閻魔大王はもちろん、等活地獄、黒縄地獄、衆合地獄など、いずれもこの世で殺生を犯した罪人が閻魔様によって振り分けられる地獄が展開されています。
鍾乳洞の探検にも似た雰囲気。
数々の地獄をたっぷり体験し、ようやくこの世に戻ってくることができました。
◆地獄から未来へ
そういえばさっき、瀬戸田のまちから少しみえていた白い風景が気になっていました。あの白いものは一体なんだろうと。
ここがその正体。さっきの地獄とは打って変わって、一面真っ白い風景に圧倒されます。
彫刻家の杭谷一東氏が製作した「未来心(みらいしん)の丘」。イタリア産の大理石で構成された大理石庭園は、全国でも珍しいスポットでもあります。
まるで地獄から天国。まぶしいばかりの白い世界は、心が洗われるようです。
まるで、地中海に浮かぶギリシャのサントリーニ島の風景にも似て。
丘からは瀬戸内海が見渡せます。
この日はあいにくの曇り空でしたが、青空だとさぞかしエキゾチックな風景だったことでしょう。
もちろんここも耕三寺のエリア内。
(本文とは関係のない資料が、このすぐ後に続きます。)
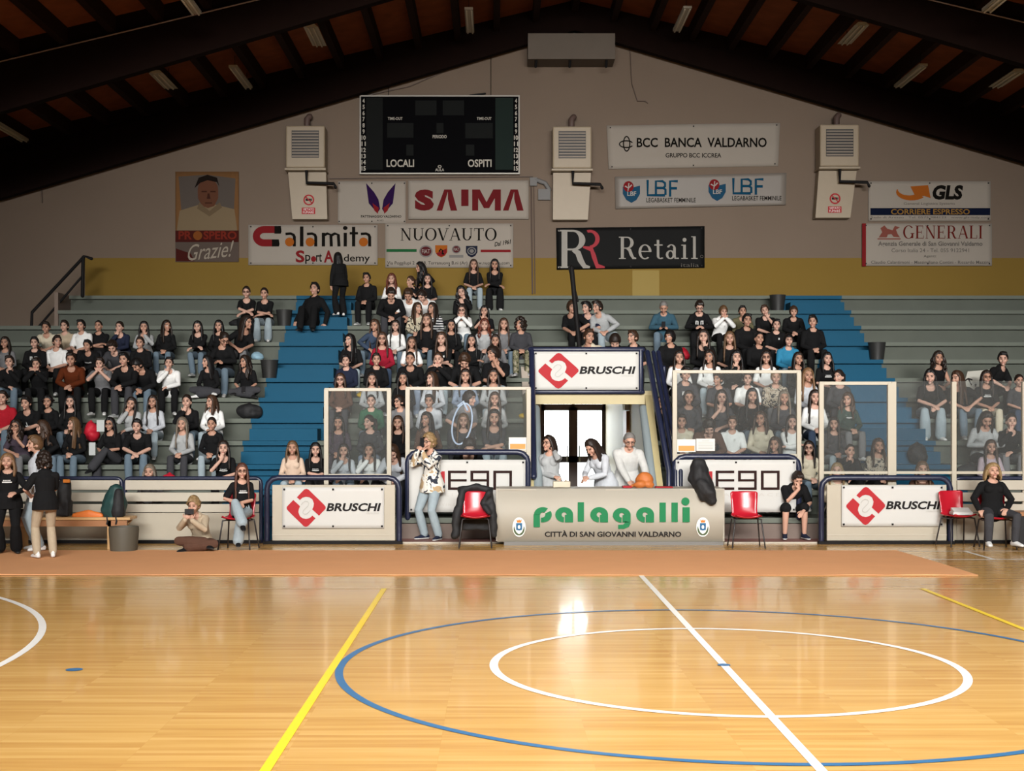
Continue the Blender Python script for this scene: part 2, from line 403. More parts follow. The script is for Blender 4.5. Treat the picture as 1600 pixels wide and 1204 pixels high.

地獄といい未来心の丘といい、類まれなるセンスが築いた造形物は、静かな瀬戸田のまちにインパクトがありすぎでした。
◆瀬戸内の魅力は離島の魅力
まるでタイムスリップでもしたかのような街並みと、地獄と未来と。ほんの数時間の船の旅でしたが、それぞれがマッチしない面白さがここにはありました。
生口島には、かの有名な平山郁夫美術館もありますが、観光手段はほとんどしまなみ海道を使って訪れる車や自転車が大半です。
尾道からわずか船で30分で、こんな水のある風景があったことに驚きを隠せませんでした。
広島県にはまだみぬ離島がたくさん。瀬戸内海の魅力に触れるには、やはり海からのルートがベストかも知れません。
旅はひとときの出会い。水はそんな旅人に寄り添ってくれる、島の案内人かも知れません。